Later Kurt’s good friend Karlchen arrives and stays a few days. The Princess and Karlchen immediately hit it off well, and Kurt is happy to have his two great friends there.

To have someone to trust! To be with someone for a change who doesn’t eye you suspiciously when you use a phrase that might perhaps offend his vanity, someone who isn’t prepared at any moment to lower his visor and do battle to you to the death…Friendship is like one’s homeland. We never talked about it, and whenever there was any slight surge of emotion unless it happened in a serious late-night talk – it would be quenched in a bucketful of colorful abuse. It was marvelous.”

After Karlchen leaves, a friend of the Princess, Billie, arrives for a few days, and the idyll continues.

Much of the fun of ‘Castle Gripsholm’ is in the playful witty repartee between these friends. However there are also the quiet times.

How wonderful it is to be silent with someone.”

Of course even a charming novel must have some dramatic tension to sustain interest, so there is a side story about a young girl Ada who they discover is being terribly abused by the cruel headmistress of a children’s home, Frau Adriani.

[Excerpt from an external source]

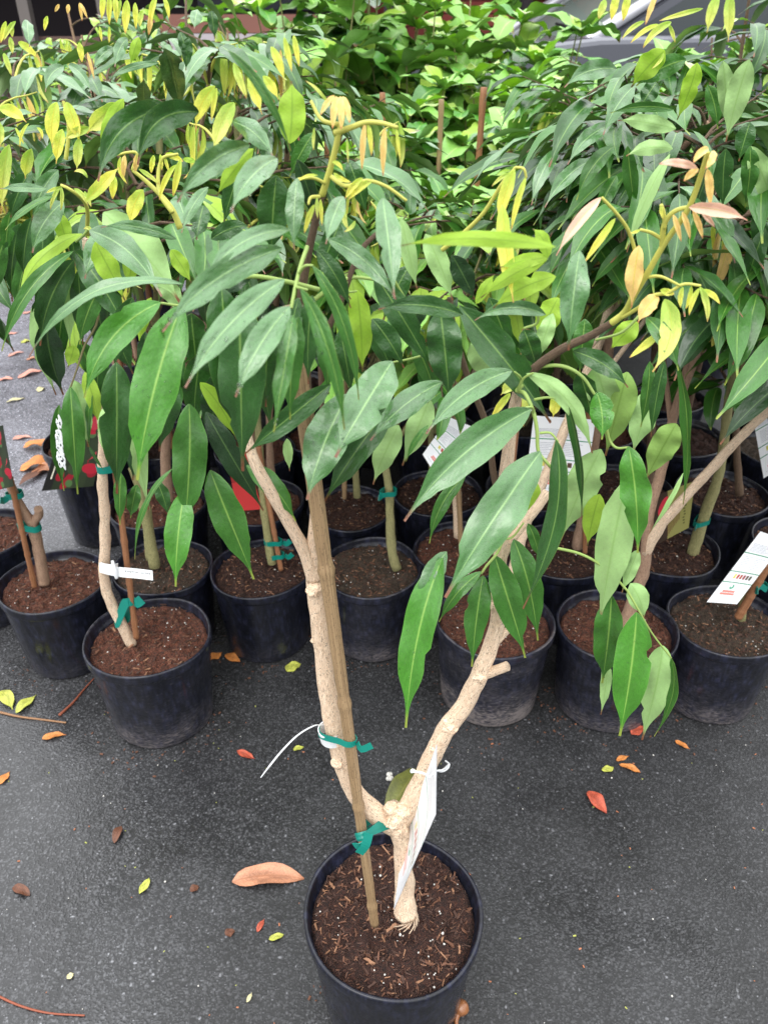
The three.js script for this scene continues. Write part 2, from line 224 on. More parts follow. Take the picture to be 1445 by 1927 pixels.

I have always tried to maintain certain balances in my reading between male and female writers, between authors from various parts of the world, and between new novels and the classic old novels. The New York Review Books Classics series helps me maintain all these balances. The one constant is that I look for novels that are meaningful and that I will enjoy.


Grade:    A



5 responses to this post.

  1. This does sound good. Have you been able to work out what was un-German about it?

    Liked by 1 person


    • Hi Lisa,
      The un-German epithet came about because of Kurt Tucholsky’s jounalistic writings which were very anti-Fascist and anti-Nazi. Tucholsky was mainly a journalist who was extremely popular during the Weimar Republic years. ‘Castle Gripsholm’ was his only novel which wasn’t very political. Tucholsky was forced out of Germany and went to Sweden in 1933 when the Nazis took over, and he committed suicide in 1935.



  2. I agree with Lisa: this sounds inviting. NYRB are reviving some fascinating fiction, especially these lesser known writers in German, between the wars



    • Hi Tredynas Days,

      Speaking of German authors published by NYRB, but this one is not before the war, ‘All for Nothing’ by Walter Kempowski is probably my favorite read for the entire year. ‘All for Nothing’ is a much heavier read than ‘Castle Gripsholm’ but I found it extremely moving.